(Scenes as source code)
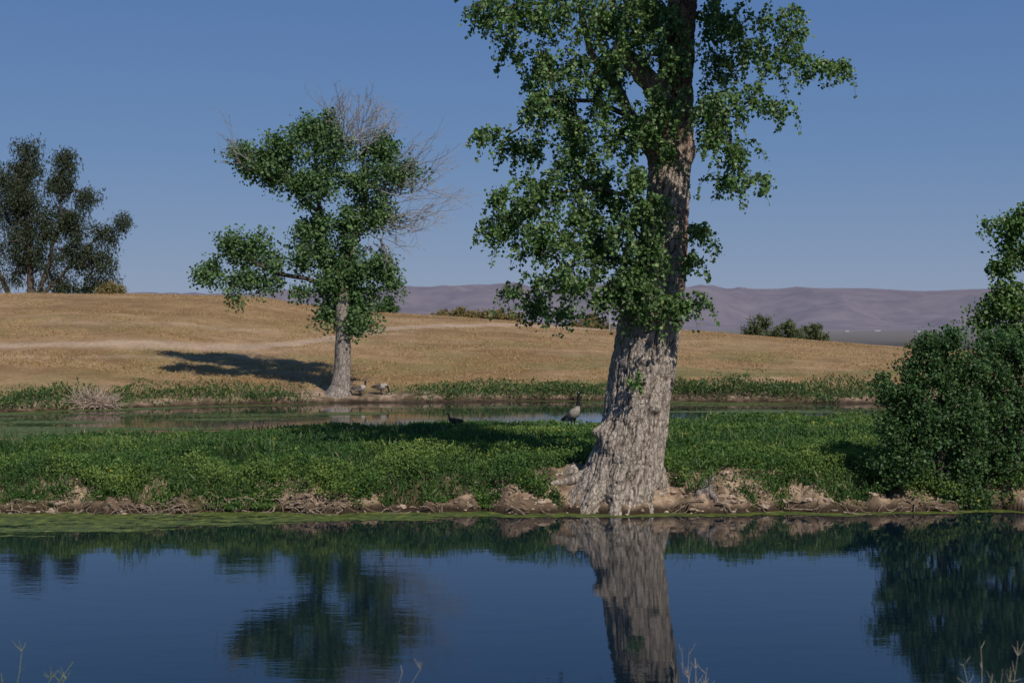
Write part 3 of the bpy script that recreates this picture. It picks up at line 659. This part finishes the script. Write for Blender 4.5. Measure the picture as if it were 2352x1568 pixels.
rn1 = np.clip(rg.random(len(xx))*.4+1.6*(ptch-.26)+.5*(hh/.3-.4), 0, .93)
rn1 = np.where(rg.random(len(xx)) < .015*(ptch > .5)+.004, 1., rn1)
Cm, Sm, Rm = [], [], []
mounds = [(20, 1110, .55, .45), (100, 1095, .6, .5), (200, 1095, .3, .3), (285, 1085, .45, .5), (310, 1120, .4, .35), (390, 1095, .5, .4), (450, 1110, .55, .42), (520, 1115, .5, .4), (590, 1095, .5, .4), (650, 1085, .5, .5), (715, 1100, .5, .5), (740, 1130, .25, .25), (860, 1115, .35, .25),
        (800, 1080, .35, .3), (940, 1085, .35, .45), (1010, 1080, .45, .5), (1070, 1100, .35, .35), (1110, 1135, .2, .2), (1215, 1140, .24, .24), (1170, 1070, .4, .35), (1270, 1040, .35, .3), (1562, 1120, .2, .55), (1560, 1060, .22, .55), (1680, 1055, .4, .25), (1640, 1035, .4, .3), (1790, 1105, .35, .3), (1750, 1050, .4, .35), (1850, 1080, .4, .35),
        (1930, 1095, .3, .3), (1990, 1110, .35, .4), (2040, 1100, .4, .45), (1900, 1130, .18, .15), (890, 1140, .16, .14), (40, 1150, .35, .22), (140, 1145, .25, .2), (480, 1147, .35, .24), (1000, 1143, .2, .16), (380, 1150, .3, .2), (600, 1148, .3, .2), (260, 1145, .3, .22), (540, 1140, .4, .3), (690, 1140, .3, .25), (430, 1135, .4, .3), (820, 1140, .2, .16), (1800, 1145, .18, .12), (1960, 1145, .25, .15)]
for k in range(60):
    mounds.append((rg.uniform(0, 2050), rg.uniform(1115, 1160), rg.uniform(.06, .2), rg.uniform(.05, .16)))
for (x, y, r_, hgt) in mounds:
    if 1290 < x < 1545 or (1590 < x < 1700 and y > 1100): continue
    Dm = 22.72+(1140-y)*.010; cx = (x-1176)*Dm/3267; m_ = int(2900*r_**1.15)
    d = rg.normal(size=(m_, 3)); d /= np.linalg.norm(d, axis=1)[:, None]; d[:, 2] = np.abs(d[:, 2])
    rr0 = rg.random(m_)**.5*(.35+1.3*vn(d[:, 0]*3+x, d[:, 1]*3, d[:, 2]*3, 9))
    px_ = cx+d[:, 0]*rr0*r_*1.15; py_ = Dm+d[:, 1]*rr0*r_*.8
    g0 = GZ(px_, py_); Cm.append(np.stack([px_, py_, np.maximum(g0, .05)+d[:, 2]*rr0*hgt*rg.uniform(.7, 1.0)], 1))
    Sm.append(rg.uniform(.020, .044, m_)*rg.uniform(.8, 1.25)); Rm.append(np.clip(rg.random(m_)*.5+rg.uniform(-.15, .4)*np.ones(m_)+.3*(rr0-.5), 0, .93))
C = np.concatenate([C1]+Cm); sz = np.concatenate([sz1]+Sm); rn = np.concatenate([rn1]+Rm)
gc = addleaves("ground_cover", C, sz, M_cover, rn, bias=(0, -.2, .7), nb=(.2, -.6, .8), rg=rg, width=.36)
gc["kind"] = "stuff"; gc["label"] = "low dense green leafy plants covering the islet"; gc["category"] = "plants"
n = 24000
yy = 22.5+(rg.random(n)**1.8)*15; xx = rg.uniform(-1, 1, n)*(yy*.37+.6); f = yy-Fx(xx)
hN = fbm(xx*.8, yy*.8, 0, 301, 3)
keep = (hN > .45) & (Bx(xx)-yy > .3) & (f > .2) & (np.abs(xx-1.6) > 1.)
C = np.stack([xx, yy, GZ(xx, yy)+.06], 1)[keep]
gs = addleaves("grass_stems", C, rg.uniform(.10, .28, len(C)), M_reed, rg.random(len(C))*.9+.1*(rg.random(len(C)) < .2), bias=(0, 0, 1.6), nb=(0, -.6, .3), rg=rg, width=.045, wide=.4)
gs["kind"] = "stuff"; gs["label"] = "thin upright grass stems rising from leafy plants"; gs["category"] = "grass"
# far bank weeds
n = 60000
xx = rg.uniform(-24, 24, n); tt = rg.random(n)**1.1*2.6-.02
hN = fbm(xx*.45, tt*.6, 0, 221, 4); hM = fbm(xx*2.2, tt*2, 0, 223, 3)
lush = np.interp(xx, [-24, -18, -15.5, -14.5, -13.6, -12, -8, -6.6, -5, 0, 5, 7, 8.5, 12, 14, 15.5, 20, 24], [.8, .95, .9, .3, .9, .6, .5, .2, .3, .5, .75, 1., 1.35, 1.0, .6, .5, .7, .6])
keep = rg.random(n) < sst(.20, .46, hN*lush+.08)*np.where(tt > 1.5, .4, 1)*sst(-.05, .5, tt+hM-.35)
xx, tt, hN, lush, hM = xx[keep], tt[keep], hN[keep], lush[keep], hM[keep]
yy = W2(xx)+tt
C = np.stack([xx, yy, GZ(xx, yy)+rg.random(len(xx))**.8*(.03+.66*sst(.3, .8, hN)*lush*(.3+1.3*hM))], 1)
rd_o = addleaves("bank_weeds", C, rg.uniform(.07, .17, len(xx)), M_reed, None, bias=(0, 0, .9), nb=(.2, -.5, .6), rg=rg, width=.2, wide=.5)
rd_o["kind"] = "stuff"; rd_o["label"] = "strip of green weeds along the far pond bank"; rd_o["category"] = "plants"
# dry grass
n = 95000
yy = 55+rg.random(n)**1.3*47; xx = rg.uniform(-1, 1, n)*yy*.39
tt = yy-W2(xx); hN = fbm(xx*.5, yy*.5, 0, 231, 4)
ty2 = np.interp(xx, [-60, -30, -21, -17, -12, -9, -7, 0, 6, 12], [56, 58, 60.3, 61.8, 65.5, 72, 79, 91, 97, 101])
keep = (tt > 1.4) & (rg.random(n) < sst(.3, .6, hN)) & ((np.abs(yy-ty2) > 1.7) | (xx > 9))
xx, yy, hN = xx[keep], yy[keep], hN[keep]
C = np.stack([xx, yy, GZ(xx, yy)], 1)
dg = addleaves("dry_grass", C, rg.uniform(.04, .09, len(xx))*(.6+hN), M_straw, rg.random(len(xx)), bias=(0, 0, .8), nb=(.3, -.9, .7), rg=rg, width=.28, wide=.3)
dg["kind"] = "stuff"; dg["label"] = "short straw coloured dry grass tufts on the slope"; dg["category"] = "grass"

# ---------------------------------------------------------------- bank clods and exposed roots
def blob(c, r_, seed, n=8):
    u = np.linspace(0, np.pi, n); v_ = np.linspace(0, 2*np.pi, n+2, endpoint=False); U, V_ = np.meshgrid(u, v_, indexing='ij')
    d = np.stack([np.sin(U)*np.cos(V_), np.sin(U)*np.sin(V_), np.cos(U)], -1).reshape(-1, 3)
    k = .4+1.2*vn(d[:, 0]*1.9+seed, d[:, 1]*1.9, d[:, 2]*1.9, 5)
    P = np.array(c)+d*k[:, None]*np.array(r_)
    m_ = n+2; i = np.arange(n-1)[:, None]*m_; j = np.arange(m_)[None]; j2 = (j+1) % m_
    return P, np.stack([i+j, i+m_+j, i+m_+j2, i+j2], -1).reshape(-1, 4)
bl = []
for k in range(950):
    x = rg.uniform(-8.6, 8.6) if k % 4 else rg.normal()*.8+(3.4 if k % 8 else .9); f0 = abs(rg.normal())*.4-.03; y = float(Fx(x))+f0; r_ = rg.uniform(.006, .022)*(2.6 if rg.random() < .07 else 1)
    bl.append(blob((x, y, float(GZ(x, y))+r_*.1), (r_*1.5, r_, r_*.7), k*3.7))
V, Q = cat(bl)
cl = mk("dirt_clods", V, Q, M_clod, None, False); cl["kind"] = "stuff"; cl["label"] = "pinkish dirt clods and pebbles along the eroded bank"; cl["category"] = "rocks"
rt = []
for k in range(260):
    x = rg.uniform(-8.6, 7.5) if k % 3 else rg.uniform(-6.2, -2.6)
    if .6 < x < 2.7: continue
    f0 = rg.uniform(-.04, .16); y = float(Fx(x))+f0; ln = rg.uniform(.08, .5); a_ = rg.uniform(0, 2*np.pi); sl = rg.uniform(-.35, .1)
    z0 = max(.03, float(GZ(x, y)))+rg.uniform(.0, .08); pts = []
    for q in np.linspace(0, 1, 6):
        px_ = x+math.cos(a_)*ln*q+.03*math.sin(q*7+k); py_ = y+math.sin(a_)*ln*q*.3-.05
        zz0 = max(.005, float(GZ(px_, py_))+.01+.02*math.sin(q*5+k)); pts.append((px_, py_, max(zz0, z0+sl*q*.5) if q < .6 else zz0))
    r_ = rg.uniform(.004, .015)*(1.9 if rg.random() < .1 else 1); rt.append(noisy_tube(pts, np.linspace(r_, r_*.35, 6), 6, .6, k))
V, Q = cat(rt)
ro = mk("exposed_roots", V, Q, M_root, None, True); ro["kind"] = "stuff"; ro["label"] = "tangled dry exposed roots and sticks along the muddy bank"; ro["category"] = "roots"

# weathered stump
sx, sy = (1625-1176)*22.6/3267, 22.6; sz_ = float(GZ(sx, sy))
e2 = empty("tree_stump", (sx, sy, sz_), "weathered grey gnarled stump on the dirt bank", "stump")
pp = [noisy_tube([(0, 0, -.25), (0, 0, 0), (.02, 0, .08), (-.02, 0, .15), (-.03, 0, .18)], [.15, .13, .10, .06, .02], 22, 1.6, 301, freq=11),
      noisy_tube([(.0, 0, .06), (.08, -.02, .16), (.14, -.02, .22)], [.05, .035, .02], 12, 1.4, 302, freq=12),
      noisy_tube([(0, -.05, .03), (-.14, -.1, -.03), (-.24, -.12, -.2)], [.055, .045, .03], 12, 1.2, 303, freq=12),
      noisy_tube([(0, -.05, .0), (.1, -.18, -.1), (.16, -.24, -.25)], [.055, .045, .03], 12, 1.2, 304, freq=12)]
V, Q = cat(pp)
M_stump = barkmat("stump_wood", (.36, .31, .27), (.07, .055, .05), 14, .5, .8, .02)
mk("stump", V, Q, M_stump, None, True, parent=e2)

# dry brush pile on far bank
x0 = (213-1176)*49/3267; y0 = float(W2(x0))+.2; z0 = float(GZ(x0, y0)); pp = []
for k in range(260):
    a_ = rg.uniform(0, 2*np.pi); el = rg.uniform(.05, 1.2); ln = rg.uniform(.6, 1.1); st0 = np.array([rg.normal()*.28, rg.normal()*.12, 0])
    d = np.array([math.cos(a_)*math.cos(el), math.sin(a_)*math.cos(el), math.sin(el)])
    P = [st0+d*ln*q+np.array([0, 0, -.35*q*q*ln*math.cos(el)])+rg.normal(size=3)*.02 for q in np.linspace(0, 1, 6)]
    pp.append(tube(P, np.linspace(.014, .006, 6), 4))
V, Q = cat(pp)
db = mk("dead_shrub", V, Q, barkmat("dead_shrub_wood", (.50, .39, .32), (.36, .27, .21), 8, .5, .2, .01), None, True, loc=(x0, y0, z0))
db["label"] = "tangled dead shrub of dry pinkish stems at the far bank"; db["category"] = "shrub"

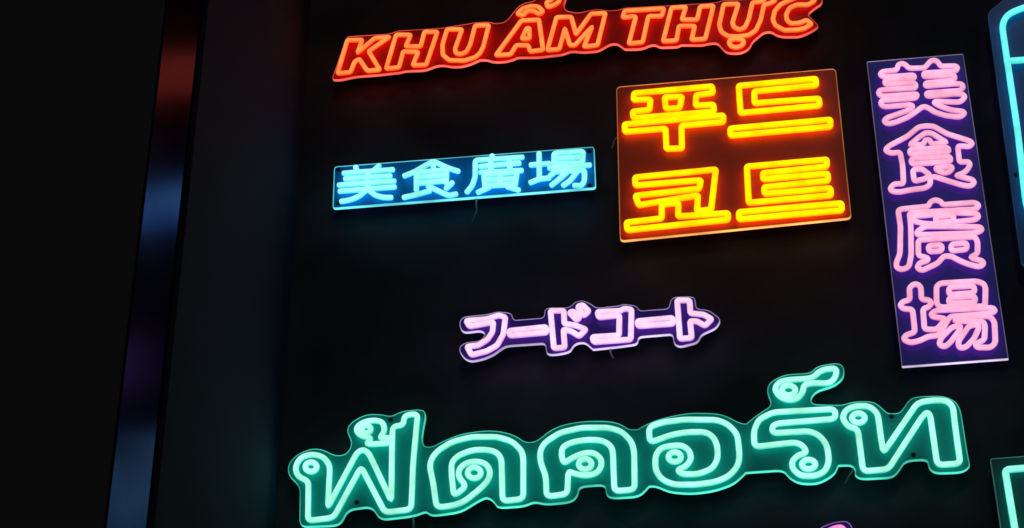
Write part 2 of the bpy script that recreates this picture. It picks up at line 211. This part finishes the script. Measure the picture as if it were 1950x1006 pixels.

**The task:** How many lines of the data contain the word "picture"? Answer with the number alone.

**Full output:** 2